begin

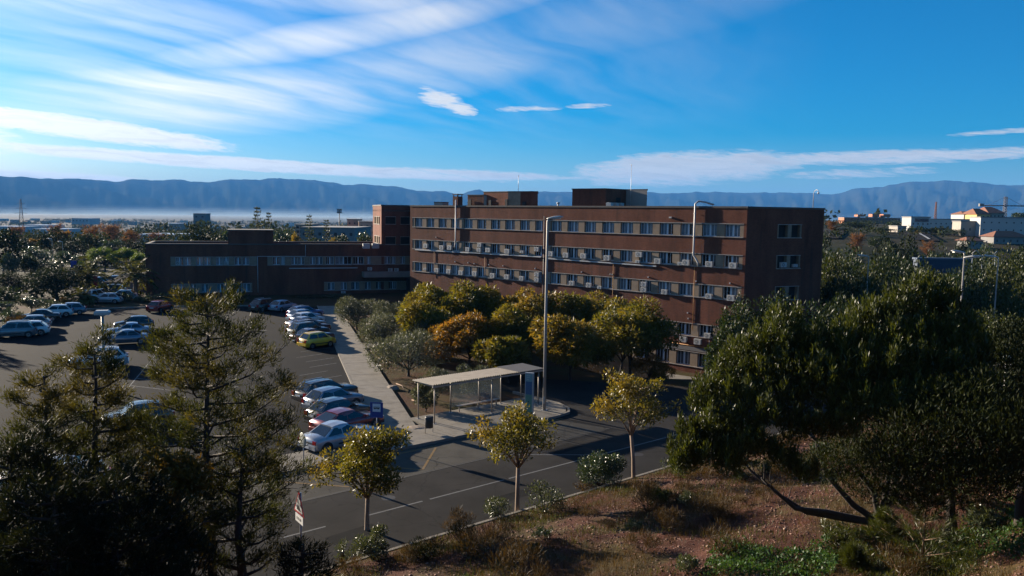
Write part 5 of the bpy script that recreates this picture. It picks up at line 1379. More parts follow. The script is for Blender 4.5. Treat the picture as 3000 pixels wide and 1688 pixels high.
# ------------------------------------------------------------------ parked cars
def car_paint(name, col, metal=.35, rough=.32):
    m, k, out = new_mat(name)
    p = k.n('ShaderNodeBsdfPrincipled')
    tc = k.n('ShaderNodeTexCoord').outputs['Object']
    sp = k.n('ShaderNodeSeparateXYZ'); k.put(sp, 0, tc)
    dust = k.m('MULTIPLY', k.ramp(k.noise(tc, 2.2, 5, .6), [(.35, .0), (.75, .35)]), 1.0)
    low = k.m('MULTIPLY', k.m('SUBTRACT', .55, sp.outputs[2], clamp=True), .9)
    k.put(p, 'Base Color', k.mix(k.m('MAXIMUM', dust, low), (*col, 1), (.16, .135, .11, 1)))
    k.put(p, 'Roughness', rough); k.put(p, 'Metallic', metal); k.put(p, 'Coat Weight', .8); k.put(p, 'Coat Roughness', .06)
    k.t.links.new(p.outputs[0], out.inputs[0])
    return m
PAINT = {'silver': car_paint('silver_paint', (.42, .43, .45)), 'white': car_paint('white_paint', (.62, .62, .60), .0), 'black': car_paint('black_paint', (.012, .012, .014)), 'red': car_paint('dark_red_paint', (.22, .010, .014)),
         'maroon': car_paint('maroon_paint', (.075, .014, .018)), 'bluegrey': car_paint('blue_grey_paint', (.14, .17, .22)), 'blue': car_paint('blue_paint', (.05, .10, .24)), 'yellow': car_paint('yellow_paint', (.80, .50, .008), .0),
         'grey': car_paint('grey_paint', (.20, .21, .22)), 'lightblue': car_paint('pale_blue_paint', (.25, .33, .42)), 'darkgreen': car_paint('dark_green_paint', (.015, .04, .035)), 'brightred': car_paint('bright_red_paint', (.28, .015, .012))}
def cglass():
    m, k, out = new_mat('car_glass'); p = k.n('ShaderNodeBsdfPrincipled')
    k.put(p, 'Base Color', (.010, .013, .016, 1)); k.put(p, 'Roughness', .05); k.put(p, 'Specular IOR Level', .7); k.t.links.new(p.outputs[0], out.inputs[0]); return m
M_CG = cglass()
M_TYRE = simple('tyre_rubber', (.018, .018, .018), .85); M_RIM = simple('alloy_rim', (.36, .37, .38), .35, metal=.7); M_TAIL = simple('red_tail_lens', (.30, .012, .012), .2); M_HEAD = simple('clear_head_lens', (.55, .56, .58), .12)
M_PLATE = simple('number_plate', (.62, .62, .60), .5)
KIND = {   # length, width, height, belt, hood height, tail height, windscreen base, roof front, roof rear, rear glass base, wheel radius
    'hatch': (3.95, 1.70, 1.47, .93, .86, .93, .98, .28, -1.28, -1.80, .30), 'city': (3.52, 1.60, 1.50, .95, .90, .95, 1.05, .52, -1.22, -1.62, .27),
    'sedan': (4.42, 1.72, 1.42, .92, .84, .95, .92, .12, -.95, -1.62, .31), 'coupe': (4.35, 1.76, 1.40, .93, .83, .96, .95, .10, -1.15, -1.98, .32),
    'suv': (4.35, 1.80, 1.66, 1.04, 1.0, 1.04, 1.05, .45, -1.50, -2.02, .34), 'wagon': (4.45, 1.74, 1.48, .94, .86, .94, .95, .2, -1.62, -2.1, .31), 'mpv': (4.25, 1.76, 1.62, .98, .92, .98, 1.22, .45, -1.5, -1.98, .31)}
def ring_loft(sections, smooth=True):
    mb = MB(); n = len(sections[0]); vs = [p for s in sections for p in s]; fs = []
    for i in range(len(sections) - 1):
        for k in range(n):
            fs.append((i * n + k, (i + 1) * n + k, (i + 1) * n + (k + 1) % n, i * n + (k + 1) % n))
    fs.append(tuple(range(n))); fs.append(tuple(reversed(range((len(sections) - 1) * n, len(sections) * n))))
    mb.add(vs, fs, smooth)
    return mb
CARS = {}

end

▶ Directive:
Go through the data above and transcribe it in full, omitting any image.

▶ Complete response:
Write part 5 of the bpy script that recreates this picture. It picks up at line 1379. More parts follow. The script is for Blender 4.5. Treat the picture as 3000 pixels wide and 1688 pixels high.
# ------------------------------------------------------------------ parked cars
def car_paint(name, col, metal=.35, rough=.32):
    m, k, out = new_mat(name)
    p = k.n('ShaderNodeBsdfPrincipled')
    tc = k.n('ShaderNodeTexCoord').outputs['Object']
    sp = k.n('ShaderNodeSeparateXYZ'); k.put(sp, 0, tc)
    dust = k.m('MULTIPLY', k.ramp(k.noise(tc, 2.2, 5, .6), [(.35, .0), (.75, .35)]), 1.0)
    low = k.m('MULTIPLY', k.m('SUBTRACT', .55, sp.outputs[2], clamp=True), .9)
    k.put(p, 'Base Color', k.mix(k.m('MAXIMUM', dust, low), (*col, 1), (.16, .135, .11, 1)))
    k.put(p, 'Roughness', rough); k.put(p, 'Metallic', metal); k.put(p, 'Coat Weight', .8); k.put(p, 'Coat Roughness', .06)
    k.t.links.new(p.outputs[0], out.inputs[0])
    return m
PAINT = {'silver': car_paint('silver_paint', (.42, .43, .45)), 'white': car_paint('white_paint', (.62, .62, .60), .0), 'black': car_paint('black_paint', (.012, .012, .014)), 'red': car_paint('dark_red_paint', (.22, .010, .014)),
         'maroon': car_paint('maroon_paint', (.075, .014, .018)), 'bluegrey': car_paint('blue_grey_paint', (.14, .17, .22)), 'blue': car_paint('blue_paint', (.05, .10, .24)), 'yellow': car_paint('yellow_paint', (.80, .50, .008), .0),
         'grey': car_paint('grey_paint', (.20, .21, .22)), 'lightblue': car_paint('pale_blue_paint', (.25, .33, .42)), 'darkgreen': car_paint('dark_green_paint', (.015, .04, .035)), 'brightred': car_paint('bright_red_paint', (.28, .015, .012))}
def cglass():
    m, k, out = new_mat('car_glass'); p = k.n('ShaderNodeBsdfPrincipled')
    k.put(p, 'Base Color', (.010, .013, .016, 1)); k.put(p, 'Roughness', .05); k.put(p, 'Specular IOR Level', .7); k.t.links.new(p.outputs[0], out.inputs[0]); return m
M_CG = cglass()
M_TYRE = simple('tyre_rubber', (.018, .018, .018), .85); M_RIM = simple('alloy_rim', (.36, .37, .38), .35, metal=.7); M_TAIL = simple('red_tail_lens', (.30, .012, .012), .2); M_HEAD = simple('clear_head_lens', (.55, .56, .58), .12)
M_PLATE = simple('number_plate', (.62, .62, .60), .5)
KIND = {   # length, width, height, belt, hood height, tail height, windscreen base, roof front, roof rear, rear glass base, wheel radius
    'hatch': (3.95, 1.70, 1.47, .93, .86, .93, .98, .28, -1.28, -1.80, .30), 'city': (3.52, 1.60, 1.50, .95, .90, .95, 1.05, .52, -1.22, -1.62, .27),
    'sedan': (4.42, 1.72, 1.42, .92, .84, .95, .92, .12, -.95, -1.62, .31), 'coupe': (4.35, 1.76, 1.40, .93, .83, .96, .95, .10, -1.15, -1.98, .32),
    'suv': (4.35, 1.80, 1.66, 1.04, 1.0, 1.04, 1.05, .45, -1.50, -2.02, .34), 'wagon': (4.45, 1.74, 1.48, .94, .86, .94, .95, .2, -1.62, -2.1, .31), 'mpv': (4.25, 1.76, 1.62, .98, .92, .98, 1.22, .45, -1.5, -1.98, .31)}
def ring_loft(sections, smooth=True):
    mb = MB(); n = len(sections[0]); vs = [p for s in sections for p in s]; fs = []
    for i in range(len(sections) - 1):
        for k in range(n):
            fs.append((i * n + k, (i + 1) * n + k, (i + 1) * n + (k + 1) % n, i * n + (k + 1) % n))
    fs.append(tuple(range(n))); fs.append(tuple(reversed(range((len(sections) - 1) * n, len(sections) * n))))
    mb.add(vs, fs, smooth)
    return mb
CARS = {}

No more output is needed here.